A hardline Iranian lawmaker has said Tehran will punish Israel over its recent attack on air defense systems in Isfahan as the tit-for-tat conflict continues to escalate.
“The Islamic Republic of Iran will not leave unanswered any action against its national interests … Iran’s response can come in many shapes and forms but we will do it tactfully,” said Mahmoud Abbaszadeh Meshkini, who serves as a member of the National Security and Foreign Policy Commission of the Iranian parliament.
Reiterating the positions of senior Iranian officials, Abbaszadeh tried to downplay the Isfahan offensive, calling it “a show” performed by Israel in an attempt to “restore its dignity” following Iran’s missile and drone attacks last weekend. For the Israeli government, the media coverage of the incident was more important than its location and intensity, remarked the lawmaker.
On April 13, Iran launched its first ever direct offensive against Israeli territory with more than 350 drones and cruise and ballistic missiles, 99 percent of which were downed, according to the Israeli army.
Early Friday, Israel reportedly targeted Esfahan's 8th Shekari Air Base in retaliation for Iran’s offensive. Though satellite images and reports indicate that a major defense system in the airbase was damaged, Iranian officials and state media have unanimously played down the operation.
The regime has recently intensified its crackdown against critics, summoning those who have publicly expressed their disapproval of Tehran’s policy with regard to Israel. Earlier in the week, the government took legal action against a number of newspapers and influential journalists who failed to reiterate its rhetoric regarding the attack on Israel in their publications.
Prominent reformist commentator Abbas Abdi, investigative journalist Hossein Dehbashi, and whistle-blower Yashar Soltani were accused of “compromising national security” following their comments regarding Iran’s attack on Israel’s soil.
Ali Salehabadi, the managing editor of Setareh Sobh daily, criticized the government’s foreign policy with regard to Israel in shrouded remarks interwoven within the fabric of an article released on Saturday, asking what had made the West turn support Israel so soon after all but turning its back on the Jewish state.
He also asked why the Arab masses and Arab states abandoned the ideas of 'throwing Jews in the sea and destroying Israel', and turned to compromise with Israel, Salehabadi wrote. He noted that some Arab countries such as Jordan collaborated with Israel, the US, the UK, and France to intercept and down Iranian projectiles before reaching the Jewish state.
He juxtaposed Iran’s declining economy and the rising regional tensions, warning that a war with Israel would target Iran’s economy and inflict damage to the people.

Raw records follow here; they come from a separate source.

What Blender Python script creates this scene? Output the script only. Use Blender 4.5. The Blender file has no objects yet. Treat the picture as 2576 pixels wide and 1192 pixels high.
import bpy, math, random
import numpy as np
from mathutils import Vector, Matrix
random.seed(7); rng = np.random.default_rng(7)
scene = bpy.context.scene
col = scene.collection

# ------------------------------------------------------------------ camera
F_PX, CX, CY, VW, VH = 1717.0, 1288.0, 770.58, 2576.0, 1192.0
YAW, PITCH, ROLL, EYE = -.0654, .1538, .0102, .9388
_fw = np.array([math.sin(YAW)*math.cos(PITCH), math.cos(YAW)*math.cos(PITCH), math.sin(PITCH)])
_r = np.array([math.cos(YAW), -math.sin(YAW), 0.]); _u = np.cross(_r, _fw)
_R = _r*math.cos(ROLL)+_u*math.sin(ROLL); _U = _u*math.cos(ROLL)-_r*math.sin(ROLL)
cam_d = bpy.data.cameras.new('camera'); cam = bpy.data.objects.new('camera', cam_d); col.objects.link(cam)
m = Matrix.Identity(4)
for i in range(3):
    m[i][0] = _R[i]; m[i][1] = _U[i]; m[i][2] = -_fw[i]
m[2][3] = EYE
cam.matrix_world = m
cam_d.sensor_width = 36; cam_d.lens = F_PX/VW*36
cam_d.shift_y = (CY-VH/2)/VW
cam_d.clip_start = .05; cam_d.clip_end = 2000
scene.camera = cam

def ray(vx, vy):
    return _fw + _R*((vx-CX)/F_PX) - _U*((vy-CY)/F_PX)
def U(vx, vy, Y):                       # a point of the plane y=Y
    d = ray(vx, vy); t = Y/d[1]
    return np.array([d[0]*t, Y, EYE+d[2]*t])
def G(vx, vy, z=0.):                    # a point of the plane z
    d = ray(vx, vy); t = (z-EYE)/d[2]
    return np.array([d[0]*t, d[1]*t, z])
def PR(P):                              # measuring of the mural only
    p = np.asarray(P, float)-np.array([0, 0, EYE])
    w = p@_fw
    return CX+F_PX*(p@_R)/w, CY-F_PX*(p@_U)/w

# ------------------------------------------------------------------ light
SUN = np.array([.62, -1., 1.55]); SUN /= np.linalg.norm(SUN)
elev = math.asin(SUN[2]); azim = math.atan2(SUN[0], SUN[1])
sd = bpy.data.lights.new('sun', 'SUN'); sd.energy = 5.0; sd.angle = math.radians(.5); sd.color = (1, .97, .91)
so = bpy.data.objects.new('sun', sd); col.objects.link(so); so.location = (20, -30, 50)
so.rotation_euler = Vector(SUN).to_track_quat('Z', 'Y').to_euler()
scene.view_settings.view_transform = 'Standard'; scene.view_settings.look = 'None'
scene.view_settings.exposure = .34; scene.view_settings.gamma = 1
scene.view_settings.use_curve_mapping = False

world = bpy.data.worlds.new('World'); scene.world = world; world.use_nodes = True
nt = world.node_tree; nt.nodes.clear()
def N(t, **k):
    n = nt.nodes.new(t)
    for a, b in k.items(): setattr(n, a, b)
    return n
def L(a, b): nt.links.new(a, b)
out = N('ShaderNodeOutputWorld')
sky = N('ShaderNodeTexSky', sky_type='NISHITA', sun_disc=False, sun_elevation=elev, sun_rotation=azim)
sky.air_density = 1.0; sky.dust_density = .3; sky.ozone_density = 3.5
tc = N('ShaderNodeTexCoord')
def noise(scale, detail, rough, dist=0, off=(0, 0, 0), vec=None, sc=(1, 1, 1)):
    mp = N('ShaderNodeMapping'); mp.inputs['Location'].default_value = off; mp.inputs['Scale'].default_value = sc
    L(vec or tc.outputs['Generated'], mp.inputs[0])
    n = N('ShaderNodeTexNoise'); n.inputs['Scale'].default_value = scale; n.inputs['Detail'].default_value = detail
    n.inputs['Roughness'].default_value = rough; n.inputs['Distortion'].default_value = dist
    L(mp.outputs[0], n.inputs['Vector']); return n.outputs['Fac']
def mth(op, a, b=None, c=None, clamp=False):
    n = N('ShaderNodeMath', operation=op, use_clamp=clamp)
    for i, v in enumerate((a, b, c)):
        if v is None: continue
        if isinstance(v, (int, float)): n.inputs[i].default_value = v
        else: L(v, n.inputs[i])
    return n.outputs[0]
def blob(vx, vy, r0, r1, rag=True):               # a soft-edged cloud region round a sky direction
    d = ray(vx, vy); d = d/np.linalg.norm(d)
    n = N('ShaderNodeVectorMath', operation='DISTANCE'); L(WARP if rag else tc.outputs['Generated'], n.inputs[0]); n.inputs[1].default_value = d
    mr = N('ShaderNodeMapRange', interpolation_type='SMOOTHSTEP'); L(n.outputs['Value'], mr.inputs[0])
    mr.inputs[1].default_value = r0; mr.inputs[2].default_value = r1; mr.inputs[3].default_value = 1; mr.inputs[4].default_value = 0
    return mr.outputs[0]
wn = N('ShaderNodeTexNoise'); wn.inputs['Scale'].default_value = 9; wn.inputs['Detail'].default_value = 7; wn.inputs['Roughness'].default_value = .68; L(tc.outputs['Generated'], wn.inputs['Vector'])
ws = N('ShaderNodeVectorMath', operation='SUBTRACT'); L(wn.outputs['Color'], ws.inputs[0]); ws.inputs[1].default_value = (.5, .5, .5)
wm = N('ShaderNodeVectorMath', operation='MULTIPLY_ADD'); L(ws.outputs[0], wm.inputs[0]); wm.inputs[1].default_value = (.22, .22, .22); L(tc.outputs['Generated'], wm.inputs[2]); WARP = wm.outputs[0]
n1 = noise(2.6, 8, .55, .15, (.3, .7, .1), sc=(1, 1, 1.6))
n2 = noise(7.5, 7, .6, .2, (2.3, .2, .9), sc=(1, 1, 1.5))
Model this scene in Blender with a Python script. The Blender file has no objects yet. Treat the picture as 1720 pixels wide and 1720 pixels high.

In more than a decade, the country's economic growth has averaged zero. The situation has been further exacerbated since the US withdrawal from the JCPOA nuclear deal in 2018. Over the past six years, the rial, Iran’s national currency, has fallen 15-fold, fueling inflation and plunging millions of citizens into poverty. Eqtesad 24 news website reported in February that almost one in every three Iranians is currently living below the poverty line as a result of soaring inflation in the past five years.
Meanwhile, Saber Golanbari, journalist and political analyst, wrote in his Telegram channel that neither Israel nor Iran seeks a direct confrontation due to the enormous costs of a war.
“The future is likely to usher in a new round of indirect warfare in various forms. Israel will most probably try to focus more than ever on sabotage against sensitive Iranian facilities as well as on indirect assassinations,” he pointed out.